Experimental results on the INLI dataset demonstrate that DualCSE outperforms baseline sentence representation methods (e.g., SimCSE trained on SNLI+MNLI) in tasks involving both explicit and implicit entailment, with notable improvements in handling implicit semantics.

6. Semantic Control and Application Implications

The explicit separation of literal and implied meanings affords fine-grained semantic control in NLP applications:

• Information Retrieval: Systems can select which embedding to query, improving relevance for direct questions (explicit) or sentiment/metaphorical queries (implicit).
• Text Classification: Detecting figurative language, irony, or pragmatic intent is enhanced by leveraging implicit embeddings.
• Implicitness Estimation: The implicitness score facilitates analysis of non-literal, obfuscated, or sentiment-laden text (e.g., in opinion mining or hate speech detection).

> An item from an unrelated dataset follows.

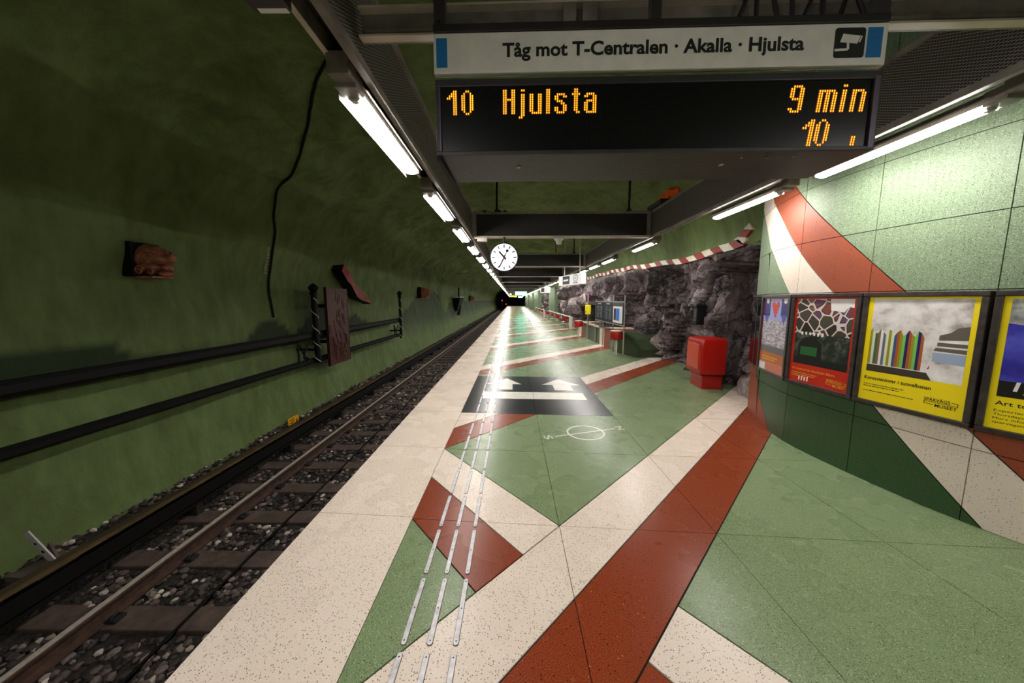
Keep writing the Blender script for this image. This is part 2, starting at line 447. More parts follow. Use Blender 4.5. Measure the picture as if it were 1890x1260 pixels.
# ------------------------------------------------------------------ text helper
_tc = {}
def text_mesh(body, bold=0.0):
    """flat text mesh with baseline at 0, starting at x=0; returns mesh-data lists and bounds"""
    k = (body, bold)
    if k in _tc: return _tc[k]
    cu = bpy.data.curves.new('t', 'FONT'); cu.body = body; cu.size = 1.0; cu.offset = bold; cu.resolution_u = 3
    ob = bpy.data.objects.new('t', cu); C.objects.link(ob)
    me = bpy.data.meshes.new_from_object(ob)
    vs_ = [v.co[:] for v in me.vertices]; fs_ = [tuple(p.vertices) for p in me.polygons]
    bpy.data.objects.remove(ob); bpy.data.curves.remove(cu); bpy.data.meshes.remove(me)
    x0 = min(v[0] for v in vs_); vs_ = [(v[0] - x0, v[1], 0) for v in vs_]
    w = max(v[0] for v in vs_)
    _tc[k] = (vs_, fs_, w); return _tc[k]
def text(mb, body, x, y, h, width=None, z=0, bold=0.0, m=0):
    """h = cap height; width = fitted width"""
    vs_, fs_, w = text_mesh(body, bold)
    sy = h / .72; sx = width / w if width else sy
    return mb.add([(x + v[0] * sx, y + v[1] * sy, z) for v in vs_], fs_, m)

for ch, sgn in (('N', 1), ('S', -1)):
    tm = text(MB(), ch, -.055, -.05, .10, .11, .0016, .012)
    tm.xf(Matrix.Translation((math.cos(ang) * .49 * sgn, math.sin(ang) * .49 * sgn, 0)) @ Matrix.Rotation(ang - PI / 2, 4, 'Z'))
    mobj('letter', tm.mesh('letter'), M['paint_white'], cm)

# ------------------------------------------------------------------ metal guide strips for the blind
bar = MB()
pr = []
for k in range(7): a = PI * k / 6; pr.append((.012 * math.cos(a), .180 + .012 * math.sin(a)))
for k in range(7): a = PI + PI * k / 6; pr.append((.012 * math.cos(a), -.180 + .012 * math.sin(a)))
bar.prism([(x * 1.18, y * 1.01) for x, y in pr], 0, .001, 1); bar.prism(pr, .001, .005, 0)
for yy in (-.172, 0, .172): bar.prism([(.004 * math.cos(a * PI / 3), yy + .004 * math.sin(a * PI / 3)) for a in range(6)], .005, .0056, 1)
bar_me = bar.mesh('metal_bar'); bar_me.materials.append(M['bar_steel']); bar_me.materials.append(M['joint'])
for nm, x0, lab in (('a', -.512, 'row of metal guide bars nearest the white platform edge'), ('b', -.389, 'middle row of metal guide bars set in the platform floor'), ('c', -.266, 'row of metal guide bars farthest from the platform edge')):
    t = thing('guide_strip', lab, 'guide strip', (x0, 0, .0), 0, 'tactile guide strips')
    far = MB()
    for k in range(0, 215):
        y = 1.185 + .42 * k - .05 * (x0 + .5) * .3
        if k < 90:
            o = bpy.data.objects.new('metal_bar', bar_me); C.objects.link(o); o.parent = t; o.location = (0, y, 0)
        else: far.box(-.012, .012, y - .19, y + .19, 0, .005)
    o = build('metal_bar_run', far, M['bar_steel'], t); o['kind'] = 'stuff'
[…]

This division between $r$ and $u$ is pivotal for tasks that demand understanding both propositional content and pragmatic subtext.

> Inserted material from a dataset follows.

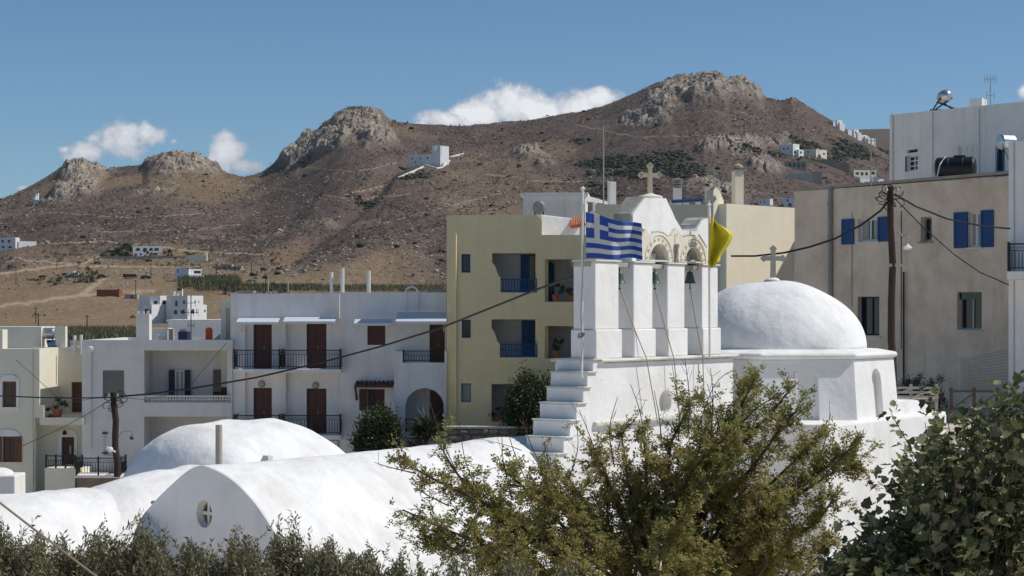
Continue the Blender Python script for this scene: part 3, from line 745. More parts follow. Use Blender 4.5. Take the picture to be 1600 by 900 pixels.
# carved marble screen with two arches and pointed gables
def sc(px, py): return BF.hit(px, py, .08)
outer = [sc(1000, 409), sc(1000, 380), sc(1003, 366), sc(1008, 357), sc(1013, 366), sc(1018, 364)]
outer += [sc(1026, 363), sc(1036, 365), sc(1044, 371), sc(1048, 369), sc(1054.5, 356.5), sc(1064, 371), sc(1068, 371), sc(1076, 368.5), sc(1086, 370), sc(1094, 375), sc(1100, 383), sc(1105, 392), sc(1105, 409)]
zmin = zb + .012
outer = [(x, max(z, zmin)) for x, z in outer]; outer[0] = (outer[0][0], zmin); outer[-1] = (outer[-1][0], zmin)
m = MB(); m.prism(BF, outer, [arch_poly(x0, x1, zmin + .03, z1, 14) for x0, x1, z1 in holes], .06, .139)
for x0, x1, z1 in holes:        # moulded rings and foliage scrolls
    cx, r_ = (x0 + x1) / 2, (x1 - x0) / 2; cz_ = z1 - r_
    for rr_, th in ((r_ + .025, .018), (r_ + .2, .014)):
        m.tube([BF.pt(cx + rr_ * math.cos(math.pi * i / 16), cz_ + rr_ * math.sin(math.pi * i / 16), .055) for i in range(17)], th, 5)
    for i in range(9):
        a = math.pi * (i + .5) / 9; rc = r_ + .11; ux, uz = cx + rc * math.cos(a), cz_ + rc * math.sin(a)
        m.tube([BF.pt(ux + .05 * (1 - t / 9) * math.cos(a + t * .9), uz + .05 * (1 - t / 9) * math.sin(a + t * .9), .055) for t in range(8)], .011, 4)
    for xx in (x0 - .03, x1 + .03): m.tube([BF.pt(xx, zmin, .055), BF.pt(xx, cz_, .055)], .02, 5)
c = sc(1054.5, 368)
for t in range(4): m.tube([BF.pt(c[0] + .05 * math.cos(k * .8 + t), c[1] - t * .09 + .045 * math.sin(k * .8 + t), .055) for k in range(7)], .009, 4)
xcol = sc(1054, 395)[0]
W(m, 'marble_screen', 'marble_cream', 0)
m = MB(); m.lathe(BF.pt(xcol, zmin, .02), [(.05, 0), (.05, .06), (.035, .08), (.035, .3), (.055, .33), (.055, .38)], 12); W(m, 'colonnette', 'weathered', 0, smooth=False)
m = MB()
for seg_ in ([(1001, 353), (1009, 367)], [(1046, 371), (1055, 357), (1066, 373)], [(1018, 363), (1026, 361.5), (1036, 363.5), (1044, 369)], [(1068, 369.5), (1077, 367.5), (1086, 368.5)], [(1092, 367), (1104, 386)]):
    m.tube([BF.pt(*BF.hit(x, y, .1), .1) for x, y in seg_], .018, 5)
W(m, 'drip_moulding', 'weathered', 0)
# cross on its round pedestal
cx_, cz_ = BF.hit(1011, 309, .4)
pc = BF.pt(cx_ + .12, cz_, .4)
m = MB(); m.lathe(pc, [(.26, -.02), (.27, .02), (.25, .04), (.1, .08), (.06, .1)], 24); W(m, 'cross_pedestal', 'marble_cream', 0)
def cross(mb, base, h, th, fr_ang, lobes='round'):
    f = Fr(base[0], base[1], fr_ang); z = base[2]
    w = h * .07
    mb.prism(f, [(-w * 1.15, z), (w * 1.15, z), (w, z + h * .55), (w * .9, z + h * .9), (-w * .9, z + h * .9), (-w, z + h * .55)], [], -th, th)
    mb.prism(f, [(-h * .27, z + h * .63 - w), (h * .27, z + h * .63 - w), (h * .27, z + h * .63 + w), (-h * .27, z + h * .63 + w)], [], -th * .95, th * .95)
    for ex, ez in ((-h * .29, h * .63), (h * .29, h * .63), (0, h * .93)):
        if lobes == 'round':
            dx, dz = (0, 1) if ex == 0 else (1 if ex > 0 else -1, 0)
            for a, b in ((dx * .045 * h, dz * .045 * h), (-dz * .05 * h, -dx * .05 * h), (dz * .05 * h, dx * .05 * h)):
                mb.prism(f, [(ex + a + h * .062 * math.cos(t * math.pi / 5), z + ez + b + h * .062 * math.sin(t * math.pi / 5)) for t in range(10)], [], -th * .9, th * .9)
        else:
            dx, dz = (0, 1) if ex == 0 else (1 if ex > 0 else -1, 0)
            s1 = h * .1
            mb.prism(f, [(ex - dx * s1 * .6 - dz * w, z + ez - dz * s1 * .6 - dx * w), (ex - dz * s1 * 1.05, z + ez - dx * s1 * 1.05), (ex + dx * s1 * .45 - dz * w * .8, z + ez + dz * s1 * .45 - dx * w * .8),
                (ex + dx * s1 * .95, z + ez + dz * s1 * .95), (ex + dx * s1 * .45 + dz * w * .8, z + ez + dz * s1 * .45 + dx * w * .8), (ex + dz * s1 * 1.05, z + ez + dx * s1 * 1.05), (ex - dx * s1 * .6 + dz * w, z + ez - dz * s1 * .6 + dx * w)], [], -th * .9, th * .9)
m = MB(); cross(m, (pc[0], pc[1], pc[2] + .08), .64, .05, 8); W(m, 'belfry_cross', 'stone_cross', 0, label='pale sandstone cross with rounded ends on top of the belfry')
# iron pin cross on the small arch
q0 = BF.hit(1108, 342, .4); m = MB(); m.lathe(BF.pt(q0[0], q0[1], .4), [(.05, -.03), (.04, .12), (.03, .2), (.045, .22), (.02, .25)], 10)
m.tube([BF.pt(q0[0], q0[1] + .2, .4), BF.pt(q0[0], q0[1] + .42, .4)], .012, 5); m.tube([BF.pt(q0[0] - .06, q0[1] + .33, .4), BF.pt(q0[0] + .06, q0[1] + .33, .4)], .012, 5)
W(m, 'finial_cross', 'marble_cream', 0)
# the stair up to the belfry: treads overhang their risers
steps = [(560, 579.5, 926), (580, 603.5, 917), (604, 628.5, 910.5), (629, 655, 900), (655.6, 681, 889.6), (682, 707.6, 879.7), (708, 734, 869), (735, 761, 859), (762, 789, 849)]
WID = .86
zt0 = BF.hit(905, 561)[1]; RISE = .322; x_r0 = BF.hit(926, 570)[0]
for i, (yt, yb, xr_) in enumerate(steps):
    xr2 = BF.hit(xr_, (yt + yb) / 2)[0]
    z1 = BF.hit(xr_, yt)[1] + 0; z0 = z1 - .45
    xback = x_r0 + .45 if i == 0 else BF.hit(steps[i - 1][2], yt)[0] + .03
    m = MB(); m.box(BF, xr2, xback, z0 if i < 8 else z0 - 1.5, z1 - .035, -.006 - .001 * i, WID); W(m, 'step', bevel=.02)
    m = MB(); m.box(BF, xr2 - .025, xback + .1, z1 - .034, z1 - .006, -.055, WID + .015); W(m, 'tread', 'cornice_white', .012)
m = MB()
for i, (yt, yb, xr_) in enumerate(steps[1:]):
    xr2 = BF.hit(xr_, yb)[0]; z1 = BF.hit(xr_, yt)[1]
    m.box(BF, xr2 + .01, x_r0 + .31, zlow, z1 - .06, -.004 - i * .0003, WID - .01)
W(m, 'stair_core', bevel=0)
# bells and ropes
for i, (pxb, pyt) in enumerate(((968, 423), (1023, 424), (1078, 424))):
    a, z_ = BF.hit(pxb, pyt, .12)
    c = BF.pt(a, z_, .12)
    bell = empty('bell', (c[0], c[1], c[2] - .26), ['greenish bronze bell in the left opening of the belfry', 'greenish bronze bell in the middle opening of the belfry', 'greenish bronze bell in the right opening of the belfry'][i], 'bell', 'bells hanging between the belfry piers')
    m = MB(); m.lathe(c, [(.135, -.26), (.125, -.25), (.095, -.18), (.075, -.08), (.06, -.02), (.02, 0)], 18); m.build('bell_body', 'bronze', bell, smooth=True)
    m = MB(); m.tube([(c[0], c[1], c[2] - .02), (c[0], c[1], c[2] + .14)], .015, 5); m.build('hanger', 'iron', bell)
    m = MB(); m.tube([(c[0], c[1], c[2] - .1), (c[0], c[1], c[2] - .33)], .012, 5); m.lathe((c[0], c[1], c[2] - .36), [(.0, -.03), (.03, 0), (0, .03)], 8); m.build('clapper', 'iron', bell)
    ends = [((1010, 560), (1028, 662)), ((1053, 560), (1062, 655)), ((1098, 560), (1101, 650))][i]
    e1 = BF.pt(*BF.hit(*ends[0], -.16), -.16); e2 = BF.pt(*BF.hit(*ends[1], -.2), -.2)
    st_ = (c[0], c[1], c[2] - .36)
    m = MB(); m.tube([st_, Vector(st_).lerp(Vector(e1), .5) - Vector((0, 0, .04)), e1, e2], .011, 5)
    m.build('bell_rope', 'rope', None, label=['long bell rope from the left bell down across the white wall', 'long bell rope from the middle bell down across the white wall', 'long bell rope from the right bell down across the white wall'][i], cat='rope', group='ropes of the church bells')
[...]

7. Model Variants and Operational Considerations

DualCSE can be instantiated as either a cross-encoder (single model, prompt-driven semantic switch) or bi-encoder (parallel encoding, separation at architectural level). The cross-encoder variant leverages prompt engineering to induce semantic differentiation, while the bi-encoder affords more computational parallelism at test time, at the expense of increased parameter count.

Both architectures utilize the [CLS] token for embedding output and operate in a shared representation space, ensuring interoperability for retrieval and similarity tasks.

Summary Table: Dual Embedding Assignment

Embedding Type	Representation Symbol	Semantic Content
Explicit	$r$	Literal/Overset
Implicit	$u$	Latent/Subtextual

The DualCSE framework provides a principled method to capture and control dual layers of sentence meaning, validated through contrastive training and empirical evaluation on inference tasks. Its modularity and effectiveness at separating literal and implicit semantics position it as a foundation for sophisticated language understanding and retrieval systems (Oda et al., 10 Oct 2025).